[Begin]
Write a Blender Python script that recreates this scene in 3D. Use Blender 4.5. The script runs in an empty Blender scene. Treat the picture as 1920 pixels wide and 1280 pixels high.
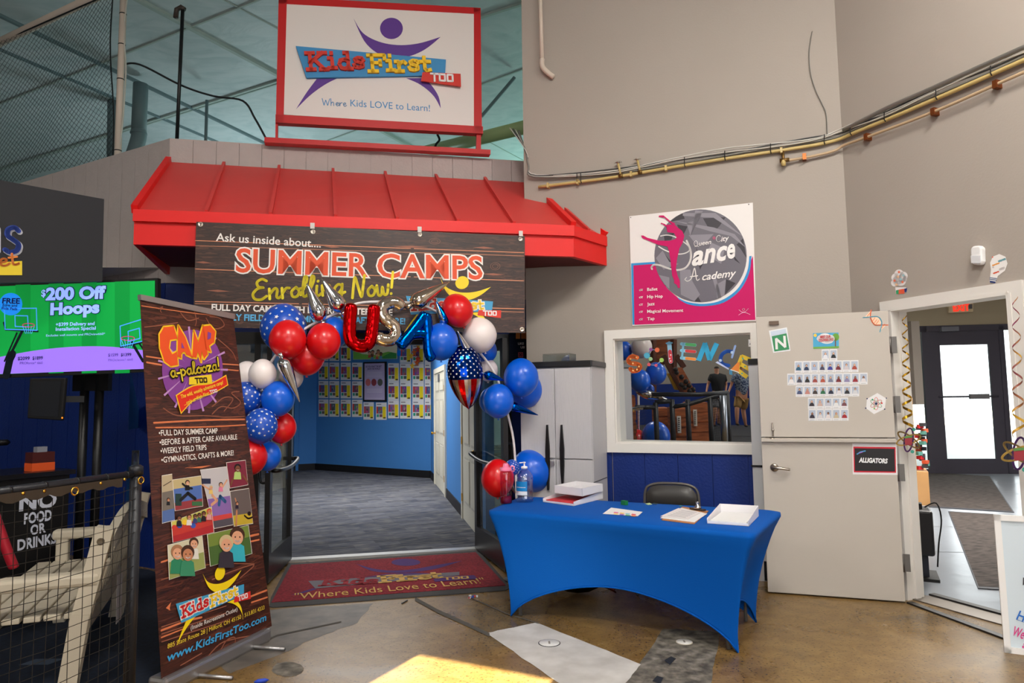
import bpy, math, random
from mathutils import Vector, Matrix, Quaternion
R = math.radians
random.seed(7)
SC = bpy.context.scene
COL = SC.collection

# ---------------------------------------------------------------- camera
FPX, PITCH, ROLL, EYE = 1290.0, R(4.93), R(0.755), 1.57
_f = Vector((0, math.cos(PITCH), math.sin(PITCH)))
_r0 = Vector((1, 0, 0)); _u0 = _r0.cross(_f)
_r = _r0*math.cos(ROLL) - _u0*math.sin(ROLL); _u = _r.cross(_f)
CAMP = Vector((0, 0, EYE))
cam = bpy.data.cameras.new('camera'); cam.sensor_width = 36; cam.lens = FPX/1920*36
cam.clip_start = .05; cam.clip_end = 300
camo = bpy.data.objects.new('camera', cam); COL.objects.link(camo)
camo.matrix_world = Matrix(((_r.x, _u.x, -_f.x, 0), (_r.y, _u.y, -_f.y, 0), (_r.z, _u.z, -_f.z, EYE), (0, 0, 0, 1)))
SC.camera = camo

# ---------------------------------------------------------------- world, sun, lamps, added fills, exposure
SC.view_settings.view_transform = 'Standard'; SC.view_settings.look = 'None'
SC.view_settings.gamma = 1; SC.view_settings.use_curve_mapping = False
SC.view_settings.exposure = 0.0
W = bpy.data.worlds.new('daylight'); SC.world = W; W.use_nodes = True
W.node_tree.nodes['Background'].inputs[0].default_value = (.93, .96, 1, 1)
W.node_tree.nodes['Background'].inputs[1].default_value = 3.6
SUN_AZ, SUN_EL = R(27.7), R(22)
def light(name, kind, loc, energy, color=(1, 1, 1), size=1, size_y=None, to=None, spread=None):
    d = bpy.data.lights.new(name, kind); d.energy = energy; d.color = color
    if kind == 'AREA':
        d.size = size
        if size_y: d.shape = 'RECTANGLE'; d.size_y = size_y
        if spread: d.spread = spread
    elif kind == 'POINT': d.shadow_soft_size = size
    o = bpy.data.objects.new(name, d); COL.objects.link(o); o.location = loc
    if to is not None: o.rotation_euler = (Vector(to)-Vector(loc)).to_track_quat('-Z', 'Y').to_euler()
    return o
sl = light('sun', 'SUN', (0, 0, 20), 80.0, (1, .88, .64)); sl.data.angle = R(.12)
sdir = Vector((math.sin(SUN_AZ)*math.cos(SUN_EL), math.cos(SUN_AZ)*math.cos(SUN_EL), -math.sin(SUN_EL)))
sl.rotation_euler = sdir.to_track_quat('-Z', 'Y').to_euler()
light('hall_lamp', 'AREA', (2.75, 2.5, 5.6), 125, (1, .94, .86), .6, to=(2.2, 4.0, 0))
light('hall_lamp', 'AREA', (.1, .8, 5.9), 190, (1, .95, .88), .9, to=(.2, 3.6, 0))
light('hall_lamp', 'AREA', (-2.5, -7.5, 7.2), 380, (1, .95, .88), 1.2, to=(-2.5, -7.5, 0))
light('hall_lamp', 'AREA', (3.5, -7, 7.2), 300, (1, .95, .88), 1.2, to=(3.5, -7, 0))
light('hall_lamp', 'AREA', (-9, -2, 7.2), 420, (1, .95, .88), 1.2, to=(-9, -2, 0))
light('daylight_fill', 'AREA', (2.0, -3.5, 1.8), 125, (.93, .96, 1), 5, 2.6, to=(1.4, 6, 1.4))  # added fill in mid-hall, standing in for daylight from unseen doors behind
light('back_roof_fill', 'POINT', (-5.5, 15.5, 4.6), 190, (.74, .97, 1), .5)  # hidden point light added to brighten the roof insulation
light('back_roof_fill', 'POINT', (1.6, 17, 5.0), 260, (.52, 1, .85), .5)  # second hidden point light added for the roof, greener
light('lobby_ceiling_lamp', 'AREA', (-2.6, 11.2, 2.93), 150, (1, .98, .95), 2.2, 3.6, to=(-2.6, 11.2, 0), spread=R(155))
light('vestibule_fill', 'AREA', (6.0, 8.5, 3.7), 330, (1, .96, .9), 1.4, to=(6.0, 8.5, 0))  # fill added to brighten the vestibule, no fixture modelled

# ---------------------------------------------------------------- materials
def lin(c):
    c /= 255.0
    return c/12.92 if c <= .04045 else ((c+.055)/1.055)**2.4
def rgb(c): return (lin(c[0]), lin(c[1]), lin(c[2]), 1)
MC = {}
def mat(name, col=(200, 200, 200), rough=.55, metal=0, spec=.4, emit=0, coat=0, trans=0, bump=None, var=None, alpha=1):
    """principled material; bump=(scale,strength), var=(scale,amount) are procedural noise on object coordinates"""
    if name in MC: return MC[name]
    m = bpy.data.materials.new(name); m.use_nodes = True; nt = m.node_tree; b = nt.nodes['Principled BSDF']
    b.inputs['Base Color'].default_value = rgb(col); b.inputs['Roughness'].default_value = rough
    b.inputs['Metallic'].default_value = metal; b.inputs['Specular IOR Level'].default_value = spec
    b.inputs['Coat Weight'].default_value = coat; b.inputs['Transmission Weight'].default_value = trans
    b.inputs['Alpha'].default_value = alpha
    if emit: b.inputs['Emission Color'].default_value = rgb(col); b.inputs['Emission Strength'].default_value = emit
    if bump or var:
        tc = nt.nodes.new('ShaderNodeTexCoord')
    if var:
        n = nt.nodes.new('ShaderNodeTexNoise'); n.inputs['Scale'].default_value = var[0]; n.inputs['Detail'].default_value = 4
        nt.links.new(tc.outputs['Object'], n.inputs['Vector'])
        mx = nt.nodes.new('ShaderNodeMix'); mx.data_type = 'RGBA'
        mx.inputs[6].default_value = [c*(1-var[1]) for c in rgb(col)[:3]]+[1]
        mx.inputs[7].default_value = [min(1, c*(1+var[1])) for c in rgb(col)[:3]]+[1]
        nt.links.new(n.outputs['Fac'], mx.inputs[0]); nt.links.new(mx.outputs[2], b.inputs['Base Color'])
    if bump:
        n = nt.nodes.new('ShaderNodeTexNoise'); n.inputs['Scale'].default_value = bump[0]; n.inputs['Detail'].default_value = 5
        nt.links.new(tc.outputs['Object'], n.inputs['Vector'])
        bp = nt.nodes.new('ShaderNodeBump'); bp.inputs['Strength'].default_value = bump[1]; bp.inputs['Distance'].default_value = .02
        nt.links.new(n.outputs['Fac'], bp.inputs['Height']); nt.links.new(bp.outputs['Normal'], b.inputs['Normal'])
    MC[name] = m
    return m
def C_(col, rough=.6, **k):
    """plain printed / painted colour"""
    return mat('paint_%02x%02x%02x_%d' % (col[0], col[1], col[2], rough*100), col, rough, **k)
def glass_mat(name, tint=(255, 255, 255), refl=.12, rough=0.0):
    if name in MC: return MC[name]
    m = bpy.data.materials.new(name); m.use_nodes = True; nt = m.node_tree; nt.nodes.clear()
    o = nt.nodes.new('ShaderNodeOutputMaterial'); mx = nt.nodes.new('ShaderNodeMixShader')
    t = nt.nodes.new('ShaderNodeBsdfTransparent'); g = nt.nodes.new('ShaderNodeBsdfGlossy')
    t.inputs[0].default_value = rgb(tint); g.inputs['Roughness'].default_value = rough
    mx.inputs[0].default_value = refl
    nt.links.new(t.outputs[0], mx.inputs[1]); nt.links.new(g.outputs[0], mx.inputs[2]); nt.links.new(mx.outputs[0], o.inputs[0])
    MC[name] = m; return m
def ramp(nt, stops):
    r = nt.nodes.new('ShaderNodeValToRGB'); e = r.color_ramp.elements
    e[0].position, e[0].color = stops[0][0], rgb(stops[0][1]); e[1].position, e[1].color = stops[-1][0], rgb(stops[-1][1])
    for p, c in stops[1:-1]:
        x = e.new(p); x.color = rgb(c)
    return r
def noise_mat(name, scale, stops, rough=.5, stretch=(1, 1, 1), detail=4, dist=0, bump=0, spec=.4, wave=False, rough_ramp=None):
    if name in MC: return MC[name]
    m = bpy.data.materials.new(name); m.use_nodes = True; nt = m.node_tree; b = nt.nodes['Principled BSDF']
    tc = nt.nodes.new('ShaderNodeTexCoord'); mp = nt.nodes.new('ShaderNodeMapping'); mp.inputs['Scale'].default_value = stretch
    nt.links.new(tc.outputs['Object'], mp.inputs['Vector'])
    if wave:
        n = nt.nodes.new('ShaderNodeTexWave'); n.bands_direction = 'Y'; n.inputs['Distortion'].default_value = dist
        n.inputs['Detail'].default_value = detail; n.inputs['Scale'].default_value = scale; n.inputs['Detail Scale'].default_value = .8
        fac = n.outputs['Fac']
    else:
        n = nt.nodes.new('ShaderNodeTexNoise'); n.inputs['Scale'].default_value = scale; n.inputs['Detail'].default_value = detail
        n.inputs['Distortion'].default_value = dist; fac = n.outputs['Fac']
    nt.links.new(mp.outputs[0], n.inputs['Vector'])
    rr = ramp(nt, stops); nt.links.new(fac, rr.inputs[0]); nt.links.new(rr.outputs[0], b.inputs['Base Color'])
    b.inputs['Roughness'].default_value = rough; b.inputs['Specular IOR Level'].default_value = spec
    if bump:
        bp = nt.nodes.new('ShaderNodeBump'); bp.inputs['Strength'].default_value = bump; bp.inputs['Distance'].default_value = .01
        nt.links.new(fac, bp.inputs['Height']); nt.links.new(bp.outputs['Normal'], b.inputs['Normal'])
    MC[name] = m; return m
def foil(name, col, rough=.12):
    return mat(name, col, rough, metal=1, bump=(6, .05))

WHITE = C_((235, 235, 235)); BLACK = C_((14, 14, 15)); RED = C_((205, 24, 28)); YEL = C_((238, 205, 20))

# ---------------------------------------------------------------- pixel rays to places in the room
def ray(x, y): return _f*FPX + _r*(x-960) + _u*(640-y)
def G(x, y, z=0.0):
    d = ray(x, y); return CAMP + d*((z-EYE)/d.z)
def V2(p): return Vector((p[0], p[1], 0))
def Vp(x, y, A, B):
    A = V2(A); B = V2(B); n = Vector((-(B-A).y, (B-A).x, 0)); d = ray(x, y)
    return CAMP + d*((A-V2(CAMP)).dot(n)/d.dot(n))
def D(x, y, Y):
    d = ray(x, y); return CAMP + d*(Y/d.y)
def azd(a): return Vector((math.sin(R(a)), math.cos(R(a)), 0))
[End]
* _TASK DESCRIPTION_
Exactly restate the lines from the beginning of the data through the line with "COL = SC.collection", and no others, keeping pictures out.

* _CORRECT OUTPUT_
Write a Blender Python script that recreates this scene in 3D. Use Blender 4.5. The script runs in an empty Blender scene. Treat the picture as 1920 pixels wide and 1280 pixels high.
import bpy, math, random
from mathutils import Vector, Matrix, Quaternion
R = math.radians
random.seed(7)
SC = bpy.context.scene
COL = SC.collection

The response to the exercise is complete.